## Given task
Only one span of the listing below is wanted: the lines from the one with "if t_['region'] == 'far': c" through the one with "pa('spin', 'FLOAT_VECTOR', [(0, 0, TREES[i]['rot'])", reproduced exactly, both ends kept.

═══ Data segment ═══

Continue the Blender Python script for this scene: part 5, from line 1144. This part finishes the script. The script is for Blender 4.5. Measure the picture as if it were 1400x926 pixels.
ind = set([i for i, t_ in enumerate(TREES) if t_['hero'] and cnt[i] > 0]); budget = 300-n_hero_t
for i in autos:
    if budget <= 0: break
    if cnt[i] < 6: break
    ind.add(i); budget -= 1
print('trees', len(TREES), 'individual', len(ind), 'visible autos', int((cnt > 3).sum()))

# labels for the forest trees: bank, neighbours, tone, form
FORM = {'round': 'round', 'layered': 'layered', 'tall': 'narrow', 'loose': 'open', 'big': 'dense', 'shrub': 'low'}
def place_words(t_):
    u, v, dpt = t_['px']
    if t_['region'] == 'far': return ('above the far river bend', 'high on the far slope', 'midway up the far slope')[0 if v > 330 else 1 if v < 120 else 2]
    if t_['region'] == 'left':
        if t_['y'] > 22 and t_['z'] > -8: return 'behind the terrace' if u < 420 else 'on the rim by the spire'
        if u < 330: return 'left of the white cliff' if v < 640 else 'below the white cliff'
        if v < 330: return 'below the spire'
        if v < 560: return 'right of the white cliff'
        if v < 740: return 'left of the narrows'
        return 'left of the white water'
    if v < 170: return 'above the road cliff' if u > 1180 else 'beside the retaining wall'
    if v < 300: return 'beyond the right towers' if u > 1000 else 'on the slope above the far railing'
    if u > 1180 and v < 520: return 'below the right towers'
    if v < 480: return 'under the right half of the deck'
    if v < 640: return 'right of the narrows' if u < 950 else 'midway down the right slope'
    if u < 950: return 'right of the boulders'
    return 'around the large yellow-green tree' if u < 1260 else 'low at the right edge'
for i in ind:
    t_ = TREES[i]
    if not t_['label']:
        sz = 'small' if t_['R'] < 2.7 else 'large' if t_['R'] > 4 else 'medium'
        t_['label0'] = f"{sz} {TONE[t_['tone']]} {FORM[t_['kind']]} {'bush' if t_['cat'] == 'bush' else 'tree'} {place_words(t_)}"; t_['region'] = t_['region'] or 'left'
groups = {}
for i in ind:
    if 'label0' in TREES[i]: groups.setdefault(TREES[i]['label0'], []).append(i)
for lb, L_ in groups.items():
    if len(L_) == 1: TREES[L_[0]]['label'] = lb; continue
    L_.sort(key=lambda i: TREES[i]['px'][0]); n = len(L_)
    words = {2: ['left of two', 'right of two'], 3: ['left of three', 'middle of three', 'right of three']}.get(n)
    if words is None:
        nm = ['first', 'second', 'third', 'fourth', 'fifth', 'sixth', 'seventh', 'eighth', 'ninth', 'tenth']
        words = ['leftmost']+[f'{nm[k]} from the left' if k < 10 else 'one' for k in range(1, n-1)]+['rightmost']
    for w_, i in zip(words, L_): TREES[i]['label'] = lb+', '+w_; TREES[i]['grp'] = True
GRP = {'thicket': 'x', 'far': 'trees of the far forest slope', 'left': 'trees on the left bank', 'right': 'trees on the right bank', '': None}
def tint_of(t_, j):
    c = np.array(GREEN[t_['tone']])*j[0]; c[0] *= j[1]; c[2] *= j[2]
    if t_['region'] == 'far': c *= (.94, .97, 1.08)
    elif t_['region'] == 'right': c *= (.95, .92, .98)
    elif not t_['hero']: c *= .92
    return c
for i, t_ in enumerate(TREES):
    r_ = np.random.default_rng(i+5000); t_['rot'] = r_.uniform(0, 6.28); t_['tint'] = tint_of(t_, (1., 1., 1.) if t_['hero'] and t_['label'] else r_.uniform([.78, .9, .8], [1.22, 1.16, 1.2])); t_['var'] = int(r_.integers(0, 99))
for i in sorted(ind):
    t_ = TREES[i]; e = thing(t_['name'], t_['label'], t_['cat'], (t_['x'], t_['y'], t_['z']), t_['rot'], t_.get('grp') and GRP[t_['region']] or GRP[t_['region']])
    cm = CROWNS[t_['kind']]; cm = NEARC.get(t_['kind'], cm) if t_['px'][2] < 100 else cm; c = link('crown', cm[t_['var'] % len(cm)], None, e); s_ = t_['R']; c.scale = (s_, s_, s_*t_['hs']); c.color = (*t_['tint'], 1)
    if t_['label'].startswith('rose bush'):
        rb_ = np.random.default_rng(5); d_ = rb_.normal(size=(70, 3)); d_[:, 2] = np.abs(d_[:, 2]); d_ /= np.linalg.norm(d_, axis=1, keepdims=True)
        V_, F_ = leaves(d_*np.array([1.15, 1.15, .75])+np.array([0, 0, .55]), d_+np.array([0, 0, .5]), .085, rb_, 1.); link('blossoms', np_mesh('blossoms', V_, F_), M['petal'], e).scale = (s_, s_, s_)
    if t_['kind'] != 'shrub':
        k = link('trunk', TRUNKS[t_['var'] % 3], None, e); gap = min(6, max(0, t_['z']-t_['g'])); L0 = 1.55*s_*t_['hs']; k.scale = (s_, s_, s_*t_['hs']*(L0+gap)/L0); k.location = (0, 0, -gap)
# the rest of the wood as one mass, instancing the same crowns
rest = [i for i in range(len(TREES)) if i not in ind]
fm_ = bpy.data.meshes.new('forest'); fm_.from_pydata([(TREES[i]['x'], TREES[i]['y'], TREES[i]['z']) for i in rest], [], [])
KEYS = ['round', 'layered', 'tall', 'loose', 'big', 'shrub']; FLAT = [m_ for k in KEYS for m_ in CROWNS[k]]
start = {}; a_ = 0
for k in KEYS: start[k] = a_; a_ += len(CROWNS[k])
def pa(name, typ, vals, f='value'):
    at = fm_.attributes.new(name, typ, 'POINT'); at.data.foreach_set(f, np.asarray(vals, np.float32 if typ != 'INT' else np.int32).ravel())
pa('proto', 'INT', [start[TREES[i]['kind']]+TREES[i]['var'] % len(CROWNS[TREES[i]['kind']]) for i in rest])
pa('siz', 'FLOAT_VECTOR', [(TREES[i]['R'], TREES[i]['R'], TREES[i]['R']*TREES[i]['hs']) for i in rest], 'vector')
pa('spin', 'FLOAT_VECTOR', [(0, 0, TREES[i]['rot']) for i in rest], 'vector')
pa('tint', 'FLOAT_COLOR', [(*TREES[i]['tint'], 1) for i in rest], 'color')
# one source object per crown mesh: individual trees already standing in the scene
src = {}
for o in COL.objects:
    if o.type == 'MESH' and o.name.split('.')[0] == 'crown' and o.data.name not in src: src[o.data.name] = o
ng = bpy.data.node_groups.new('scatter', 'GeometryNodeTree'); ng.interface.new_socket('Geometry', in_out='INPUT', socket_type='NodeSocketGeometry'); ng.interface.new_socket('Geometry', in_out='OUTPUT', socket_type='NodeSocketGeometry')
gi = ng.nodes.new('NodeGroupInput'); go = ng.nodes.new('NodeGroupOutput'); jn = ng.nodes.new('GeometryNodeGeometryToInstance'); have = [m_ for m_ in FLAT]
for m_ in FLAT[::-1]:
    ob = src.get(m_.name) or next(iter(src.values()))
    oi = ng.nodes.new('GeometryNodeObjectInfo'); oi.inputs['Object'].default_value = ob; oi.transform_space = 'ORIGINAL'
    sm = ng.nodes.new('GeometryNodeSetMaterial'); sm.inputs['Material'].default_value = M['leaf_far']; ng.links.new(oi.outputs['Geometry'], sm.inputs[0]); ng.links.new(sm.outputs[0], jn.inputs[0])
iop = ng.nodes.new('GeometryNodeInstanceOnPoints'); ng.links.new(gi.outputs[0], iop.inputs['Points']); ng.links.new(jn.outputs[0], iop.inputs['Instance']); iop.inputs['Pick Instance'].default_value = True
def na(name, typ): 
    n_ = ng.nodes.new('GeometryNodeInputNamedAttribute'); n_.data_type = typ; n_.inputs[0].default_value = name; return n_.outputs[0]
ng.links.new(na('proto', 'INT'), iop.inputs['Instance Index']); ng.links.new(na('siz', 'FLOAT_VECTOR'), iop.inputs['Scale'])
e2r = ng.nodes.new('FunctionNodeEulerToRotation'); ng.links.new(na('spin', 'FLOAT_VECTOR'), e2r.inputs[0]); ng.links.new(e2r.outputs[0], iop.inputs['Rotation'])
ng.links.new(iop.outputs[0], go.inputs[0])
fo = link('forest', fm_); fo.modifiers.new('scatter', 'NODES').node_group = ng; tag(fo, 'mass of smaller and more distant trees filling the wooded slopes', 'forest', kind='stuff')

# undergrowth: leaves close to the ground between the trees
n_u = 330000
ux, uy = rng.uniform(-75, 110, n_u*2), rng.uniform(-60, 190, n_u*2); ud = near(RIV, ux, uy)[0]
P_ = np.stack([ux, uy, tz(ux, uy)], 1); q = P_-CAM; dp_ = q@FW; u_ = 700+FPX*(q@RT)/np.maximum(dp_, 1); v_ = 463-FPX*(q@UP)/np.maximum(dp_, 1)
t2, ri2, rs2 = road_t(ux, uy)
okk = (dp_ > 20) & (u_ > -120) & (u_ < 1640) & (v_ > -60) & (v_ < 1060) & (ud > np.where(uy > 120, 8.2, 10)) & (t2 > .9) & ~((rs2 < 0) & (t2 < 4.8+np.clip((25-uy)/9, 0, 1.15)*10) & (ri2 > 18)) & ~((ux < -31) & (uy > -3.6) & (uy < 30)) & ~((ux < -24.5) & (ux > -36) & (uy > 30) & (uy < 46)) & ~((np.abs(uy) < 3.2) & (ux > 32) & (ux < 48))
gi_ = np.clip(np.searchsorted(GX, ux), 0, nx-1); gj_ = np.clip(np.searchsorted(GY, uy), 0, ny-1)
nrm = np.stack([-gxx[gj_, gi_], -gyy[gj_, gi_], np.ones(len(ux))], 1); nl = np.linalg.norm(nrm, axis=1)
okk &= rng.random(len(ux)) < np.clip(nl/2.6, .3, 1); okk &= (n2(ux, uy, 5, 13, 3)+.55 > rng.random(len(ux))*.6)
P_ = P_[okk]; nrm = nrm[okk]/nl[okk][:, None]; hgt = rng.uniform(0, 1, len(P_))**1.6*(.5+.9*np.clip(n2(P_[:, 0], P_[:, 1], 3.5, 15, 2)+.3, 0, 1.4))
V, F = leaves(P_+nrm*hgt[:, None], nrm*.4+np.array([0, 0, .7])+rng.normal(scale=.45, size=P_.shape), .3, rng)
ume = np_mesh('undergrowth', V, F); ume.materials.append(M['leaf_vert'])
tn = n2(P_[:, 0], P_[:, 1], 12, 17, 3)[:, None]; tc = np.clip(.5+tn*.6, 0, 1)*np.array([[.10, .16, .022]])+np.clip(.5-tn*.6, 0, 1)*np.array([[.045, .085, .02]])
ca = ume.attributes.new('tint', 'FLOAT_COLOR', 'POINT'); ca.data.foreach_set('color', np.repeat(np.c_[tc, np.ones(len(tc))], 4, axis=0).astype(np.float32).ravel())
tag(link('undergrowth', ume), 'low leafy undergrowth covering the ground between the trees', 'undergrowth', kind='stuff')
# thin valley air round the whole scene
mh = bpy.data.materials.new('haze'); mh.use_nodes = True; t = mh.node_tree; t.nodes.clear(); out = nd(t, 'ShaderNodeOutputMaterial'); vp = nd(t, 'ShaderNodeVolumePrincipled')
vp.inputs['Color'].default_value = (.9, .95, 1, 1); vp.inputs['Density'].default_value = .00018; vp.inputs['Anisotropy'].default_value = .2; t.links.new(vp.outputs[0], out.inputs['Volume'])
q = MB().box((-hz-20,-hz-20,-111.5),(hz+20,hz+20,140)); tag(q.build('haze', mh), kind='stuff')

═══

## Correct response
    if t_['region'] == 'far': c *= (.94, .97, 1.08)
    elif t_['region'] == 'right': c *= (.95, .92, .98)
    elif not t_['hero']: c *= .92
    return c
for i, t_ in enumerate(TREES):
    r_ = np.random.default_rng(i+5000); t_['rot'] = r_.uniform(0, 6.28); t_['tint'] = tint_of(t_, (1., 1., 1.) if t_['hero'] and t_['label'] else r_.uniform([.78, .9, .8], [1.22, 1.16, 1.2])); t_['var'] = int(r_.integers(0, 99))
for i in sorted(ind):
    t_ = TREES[i]; e = thing(t_['name'], t_['label'], t_['cat'], (t_['x'], t_['y'], t_['z']), t_['rot'], t_.get('grp') and GRP[t_['region']] or GRP[t_['region']])
    cm = CROWNS[t_['kind']]; cm = NEARC.get(t_['kind'], cm) if t_['px'][2] < 100 else cm; c = link('crown', cm[t_['var'] % len(cm)], None, e); s_ = t_['R']; c.scale = (s_, s_, s_*t_['hs']); c.color = (*t_['tint'], 1)
    if t_['label'].startswith('rose bush'):
        rb_ = np.random.default_rng(5); d_ = rb_.normal(size=(70, 3)); d_[:, 2] = np.abs(d_[:, 2]); d_ /= np.linalg.norm(d_, axis=1, keepdims=True)
        V_, F_ = leaves(d_*np.array([1.15, 1.15, .75])+np.array([0, 0, .55]), d_+np.array([0, 0, .5]), .085, rb_, 1.); link('blossoms', np_mesh('blossoms', V_, F_), M['petal'], e).scale = (s_, s_, s_)
    if t_['kind'] != 'shrub':
        k = link('trunk', TRUNKS[t_['var'] % 3], None, e); gap = min(6, max(0, t_['z']-t_['g'])); L0 = 1.55*s_*t_['hs']; k.scale = (s_, s_, s_*t_['hs']*(L0+gap)/L0); k.location = (0, 0, -gap)
# the rest of the wood as one mass, instancing the same crowns
rest = [i for i in range(len(TREES)) if i not in ind]
fm_ = bpy.data.meshes.new('forest'); fm_.from_pydata([(TREES[i]['x'], TREES[i]['y'], TREES[i]['z']) for i in rest], [], [])
KEYS = ['round', 'layered', 'tall', 'loose', 'big', 'shrub']; FLAT = [m_ for k in KEYS for m_ in CROWNS[k]]
start = {}; a_ = 0
for k in KEYS: start[k] = a_; a_ += len(CROWNS[k])
def pa(name, typ, vals, f='value'):
    at = fm_.attributes.new(name, typ, 'POINT'); at.data.foreach_set(f, np.asarray(vals, np.float32 if typ != 'INT' else np.int32).ravel())
pa('proto', 'INT', [start[TREES[i]['kind']]+TREES[i]['var'] % len(CROWNS[TREES[i]['kind']]) for i in rest])
pa('siz', 'FLOAT_VECTOR', [(TREES[i]['R'], TREES[i]['R'], TREES[i]['R']*TREES[i]['hs']) for i in rest], 'vector')
pa('spin', 'FLOAT_VECTOR', [(0, 0, TREES[i]['rot']) for i in rest], 'vector')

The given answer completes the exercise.